DO THIS - Print all of the data exactly.

DATA SEGMENT -
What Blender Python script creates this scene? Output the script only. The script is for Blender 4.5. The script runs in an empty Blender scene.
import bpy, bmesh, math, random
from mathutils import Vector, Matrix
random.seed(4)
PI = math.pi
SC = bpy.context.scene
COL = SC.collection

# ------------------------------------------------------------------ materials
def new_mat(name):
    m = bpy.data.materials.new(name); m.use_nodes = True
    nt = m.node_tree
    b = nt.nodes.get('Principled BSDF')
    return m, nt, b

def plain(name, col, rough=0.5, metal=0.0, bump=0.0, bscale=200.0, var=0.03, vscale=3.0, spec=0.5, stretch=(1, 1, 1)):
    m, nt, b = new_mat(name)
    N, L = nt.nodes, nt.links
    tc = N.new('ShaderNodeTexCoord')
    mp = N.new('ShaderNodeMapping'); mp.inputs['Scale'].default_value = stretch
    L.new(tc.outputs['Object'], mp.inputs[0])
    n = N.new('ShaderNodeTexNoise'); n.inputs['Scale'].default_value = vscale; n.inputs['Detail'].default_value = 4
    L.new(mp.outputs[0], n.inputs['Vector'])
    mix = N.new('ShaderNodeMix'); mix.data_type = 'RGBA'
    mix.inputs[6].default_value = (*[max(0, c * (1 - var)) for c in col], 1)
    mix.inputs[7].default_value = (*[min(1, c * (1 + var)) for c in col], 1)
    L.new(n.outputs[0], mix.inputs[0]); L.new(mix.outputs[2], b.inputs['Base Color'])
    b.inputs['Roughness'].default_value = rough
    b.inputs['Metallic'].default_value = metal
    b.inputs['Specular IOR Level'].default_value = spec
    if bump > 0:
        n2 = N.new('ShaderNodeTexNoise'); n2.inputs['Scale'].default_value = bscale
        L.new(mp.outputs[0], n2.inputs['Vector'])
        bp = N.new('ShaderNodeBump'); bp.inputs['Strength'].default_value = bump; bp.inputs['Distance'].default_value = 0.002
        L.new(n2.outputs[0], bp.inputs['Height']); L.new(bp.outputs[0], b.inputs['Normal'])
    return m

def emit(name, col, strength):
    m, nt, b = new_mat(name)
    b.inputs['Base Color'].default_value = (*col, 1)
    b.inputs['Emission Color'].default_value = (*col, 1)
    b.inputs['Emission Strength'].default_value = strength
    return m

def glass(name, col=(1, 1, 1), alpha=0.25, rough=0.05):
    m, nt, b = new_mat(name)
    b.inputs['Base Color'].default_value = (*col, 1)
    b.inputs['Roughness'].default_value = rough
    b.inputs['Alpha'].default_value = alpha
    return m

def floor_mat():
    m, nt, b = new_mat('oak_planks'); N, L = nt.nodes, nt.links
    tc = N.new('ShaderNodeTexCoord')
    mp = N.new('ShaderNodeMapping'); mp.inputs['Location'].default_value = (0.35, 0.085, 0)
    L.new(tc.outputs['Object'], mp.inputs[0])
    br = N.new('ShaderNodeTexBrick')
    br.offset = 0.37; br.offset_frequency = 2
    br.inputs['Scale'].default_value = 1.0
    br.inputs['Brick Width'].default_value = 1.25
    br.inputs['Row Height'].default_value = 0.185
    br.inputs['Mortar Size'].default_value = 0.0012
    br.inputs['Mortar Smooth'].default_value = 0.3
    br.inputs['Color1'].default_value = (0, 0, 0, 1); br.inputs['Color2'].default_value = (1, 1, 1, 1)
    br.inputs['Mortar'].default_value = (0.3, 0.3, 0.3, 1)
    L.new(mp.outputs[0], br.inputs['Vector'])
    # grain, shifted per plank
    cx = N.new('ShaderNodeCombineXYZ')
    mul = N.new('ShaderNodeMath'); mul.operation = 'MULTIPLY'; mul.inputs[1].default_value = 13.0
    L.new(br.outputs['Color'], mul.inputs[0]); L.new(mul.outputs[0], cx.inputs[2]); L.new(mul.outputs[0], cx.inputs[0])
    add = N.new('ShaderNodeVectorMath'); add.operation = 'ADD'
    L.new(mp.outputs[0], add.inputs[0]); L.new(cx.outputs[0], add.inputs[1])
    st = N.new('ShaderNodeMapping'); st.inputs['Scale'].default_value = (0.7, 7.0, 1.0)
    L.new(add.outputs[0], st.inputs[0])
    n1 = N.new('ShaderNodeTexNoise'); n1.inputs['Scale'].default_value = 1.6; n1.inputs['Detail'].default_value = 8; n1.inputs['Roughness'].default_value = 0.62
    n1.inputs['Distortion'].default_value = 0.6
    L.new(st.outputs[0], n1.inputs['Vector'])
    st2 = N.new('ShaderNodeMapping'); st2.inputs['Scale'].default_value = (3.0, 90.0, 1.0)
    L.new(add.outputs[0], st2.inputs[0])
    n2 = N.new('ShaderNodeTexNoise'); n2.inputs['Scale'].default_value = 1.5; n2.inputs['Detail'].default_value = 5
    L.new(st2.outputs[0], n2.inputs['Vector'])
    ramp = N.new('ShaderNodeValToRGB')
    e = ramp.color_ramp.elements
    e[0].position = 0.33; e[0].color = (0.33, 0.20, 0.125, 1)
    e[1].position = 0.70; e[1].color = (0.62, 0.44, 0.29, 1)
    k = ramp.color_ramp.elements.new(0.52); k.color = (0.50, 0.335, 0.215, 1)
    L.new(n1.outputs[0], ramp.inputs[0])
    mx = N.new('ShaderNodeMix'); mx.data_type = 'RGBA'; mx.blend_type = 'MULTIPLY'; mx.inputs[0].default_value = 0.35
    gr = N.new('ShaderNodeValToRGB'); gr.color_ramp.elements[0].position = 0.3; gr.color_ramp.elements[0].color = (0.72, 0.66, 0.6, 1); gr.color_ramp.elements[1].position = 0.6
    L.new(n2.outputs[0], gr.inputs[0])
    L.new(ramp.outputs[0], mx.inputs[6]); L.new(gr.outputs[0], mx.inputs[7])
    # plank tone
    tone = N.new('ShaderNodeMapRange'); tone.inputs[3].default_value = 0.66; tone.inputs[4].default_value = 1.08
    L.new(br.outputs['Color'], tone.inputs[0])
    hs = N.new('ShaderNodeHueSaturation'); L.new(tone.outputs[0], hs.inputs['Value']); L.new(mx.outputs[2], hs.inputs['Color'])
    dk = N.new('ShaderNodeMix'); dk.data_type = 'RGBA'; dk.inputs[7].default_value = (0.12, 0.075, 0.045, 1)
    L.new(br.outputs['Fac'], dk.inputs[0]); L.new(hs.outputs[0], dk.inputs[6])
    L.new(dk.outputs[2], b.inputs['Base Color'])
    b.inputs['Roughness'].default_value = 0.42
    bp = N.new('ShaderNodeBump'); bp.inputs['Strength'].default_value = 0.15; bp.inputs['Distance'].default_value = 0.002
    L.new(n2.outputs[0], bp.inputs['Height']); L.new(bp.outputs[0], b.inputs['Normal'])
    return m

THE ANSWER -
What Blender Python script creates this scene? Output the script only. The script is for Blender 4.5. The script runs in an empty Blender scene.
import bpy, bmesh, math, random
from mathutils import Vector, Matrix
random.seed(4)
PI = math.pi
SC = bpy.context.scene
COL = SC.collection

# ------------------------------------------------------------------ materials
def new_mat(name):
    m = bpy.data.materials.new(name); m.use_nodes = True
    nt = m.node_tree
    b = nt.nodes.get('Principled BSDF')
    return m, nt, b

def plain(name, col, rough=0.5, metal=0.0, bump=0.0, bscale=200.0, var=0.03, vscale=3.0, spec=0.5, stretch=(1, 1, 1)):
    m, nt, b = new_mat(name)
    N, L = nt.nodes, nt.links
    tc = N.new('ShaderNodeTexCoord')
    mp = N.new('ShaderNodeMapping'); mp.inputs['Scale'].default_value = stretch
    L.new(tc.outputs['Object'], mp.inputs[0])
    n = N.new('ShaderNodeTexNoise'); n.inputs['Scale'].default_value = vscale; n.inputs['Detail'].default_value = 4
    L.new(mp.outputs[0], n.inputs['Vector'])
    mix = N.new('ShaderNodeMix'); mix.data_type = 'RGBA'
    mix.inputs[6].default_value = (*[max(0, c * (1 - var)) for c in col], 1)
    mix.inputs[7].default_value = (*[min(1, c * (1 + var)) for c in col], 1)
    L.new(n.outputs[0], mix.inputs[0]); L.new(mix.outputs[2], b.inputs['Base Color'])
    b.inputs['Roughness'].default_value = rough
    b.inputs['Metallic'].default_value = metal
    b.inputs['Specular IOR Level'].default_value = spec
    if bump > 0:
        n2 = N.new('ShaderNodeTexNoise'); n2.inputs['Scale'].default_value = bscale
        L.new(mp.outputs[0], n2.inputs['Vector'])
        bp = N.new('ShaderNodeBump'); bp.inputs['Strength'].default_value = bump; bp.inputs['Distance'].default_value = 0.002
        L.new(n2.outputs[0], bp.inputs['Height']); L.new(bp.outputs[0], b.inputs['Normal'])
    return m

def emit(name, col, strength):
    m, nt, b = new_mat(name)
    b.inputs['Base Color'].default_value = (*col, 1)
    b.inputs['Emission Color'].default_value = (*col, 1)
    b.inputs['Emission Strength'].default_value = strength
    return m

def glass(name, col=(1, 1, 1), alpha=0.25, rough=0.05):
    m, nt, b = new_mat(name)
    b.inputs['Base Color'].default_value = (*col, 1)
    b.inputs['Roughness'].default_value = rough
    b.inputs['Alpha'].default_value = alpha
    return m

def floor_mat():
    m, nt, b = new_mat('oak_planks'); N, L = nt.nodes, nt.links
    tc = N.new('ShaderNodeTexCoord')
    mp = N.new('ShaderNodeMapping'); mp.inputs['Location'].default_value = (0.35, 0.085, 0)
    L.new(tc.outputs['Object'], mp.inputs[0])
    br = N.new('ShaderNodeTexBrick')
    br.offset = 0.37; br.offset_frequency = 2
    br.inputs['Scale'].default_value = 1.0
    br.inputs['Brick Width'].default_value = 1.25
    br.inputs['Row Height'].default_value = 0.185
    br.inputs['Mortar Size'].default_value = 0.0012
    br.inputs['Mortar Smooth'].default_value = 0.3
    br.inputs['Color1'].default_value = (0, 0, 0, 1); br.inputs['Color2'].default_value = (1, 1, 1, 1)
    br.inputs['Mortar'].default_value = (0.3, 0.3, 0.3, 1)
    L.new(mp.outputs[0], br.inputs['Vector'])
    # grain, shifted per plank
    cx = N.new('ShaderNodeCombineXYZ')
    mul = N.new('ShaderNodeMath'); mul.operation = 'MULTIPLY'; mul.inputs[1].default_value = 13.0
    L.new(br.outputs['Color'], mul.inputs[0]); L.new(mul.outputs[0], cx.inputs[2]); L.new(mul.outputs[0], cx.inputs[0])
    add = N.new('ShaderNodeVectorMath'); add.operation = 'ADD'
    L.new(mp.outputs[0], add.inputs[0]); L.new(cx.outputs[0], add.inputs[1])
    st = N.new('ShaderNodeMapping'); st.inputs['Scale'].default_value = (0.7, 7.0, 1.0)
    L.new(add.outputs[0], st.inputs[0])
    n1 = N.new('ShaderNodeTexNoise'); n1.inputs['Scale'].default_value = 1.6; n1.inputs['Detail'].default_value = 8; n1.inputs['Roughness'].default_value = 0.62
    n1.inputs['Distortion'].default_value = 0.6
    L.new(st.outputs[0], n1.inputs['Vector'])
    st2 = N.new('ShaderNodeMapping'); st2.inputs['Scale'].default_value = (3.0, 90.0, 1.0)
    L.new(add.outputs[0], st2.inputs[0])
    n2 = N.new('ShaderNodeTexNoise'); n2.inputs['Scale'].default_value = 1.5; n2.inputs['Detail'].default_value = 5
    L.new(st2.outputs[0], n2.inputs['Vector'])
    ramp = N.new('ShaderNodeValToRGB')
    e = ramp.color_ramp.elements
    e[0].position = 0.33; e[0].color = (0.33, 0.20, 0.125, 1)
    e[1].position = 0.70; e[1].color = (0.62, 0.44, 0.29, 1)
    k = ramp.color_ramp.elements.new(0.52); k.color = (0.50, 0.335, 0.215, 1)
    L.new(n1.outputs[0], ramp.inputs[0])
    mx = N.new('ShaderNodeMix'); mx.data_type = 'RGBA'; mx.blend_type = 'MULTIPLY'; mx.inputs[0].default_value = 0.35
    gr = N.new('ShaderNodeValToRGB'); gr.color_ramp.elements[0].position = 0.3; gr.color_ramp.elements[0].color = (0.72, 0.66, 0.6, 1); gr.color_ramp.elements[1].position = 0.6
    L.new(n2.outputs[0], gr.inputs[0])
    L.new(ramp.outputs[0], mx.inputs[6]); L.new(gr.outputs[0], mx.inputs[7])
    # plank tone
    tone = N.new('ShaderNodeMapRange'); tone.inputs[3].default_value = 0.66; tone.inputs[4].default_value = 1.08
    L.new(br.outputs['Color'], tone.inputs[0])
    hs = N.new('ShaderNodeHueSaturation'); L.new(tone.outputs[0], hs.inputs['Value']); L.new(mx.outputs[2], hs.inputs['Color'])
    dk = N.new('ShaderNodeMix'); dk.data_type = 'RGBA'; dk.inputs[7].default_value = (0.12, 0.075, 0.045, 1)
    L.new(br.outputs['Fac'], dk.inputs[0]); L.new(hs.outputs[0], dk.inputs[6])
    L.new(dk.outputs[2], b.inputs['Base Color'])
    b.inputs['Roughness'].default_value = 0.42
    bp = N.new('ShaderNodeBump'); bp.inputs['Strength'].default_value = 0.15; bp.inputs['Distance'].default_value = 0.002
    L.new(n2.outputs[0], bp.inputs['Height']); L.new(bp.outputs[0], b.inputs['Normal'])
    return m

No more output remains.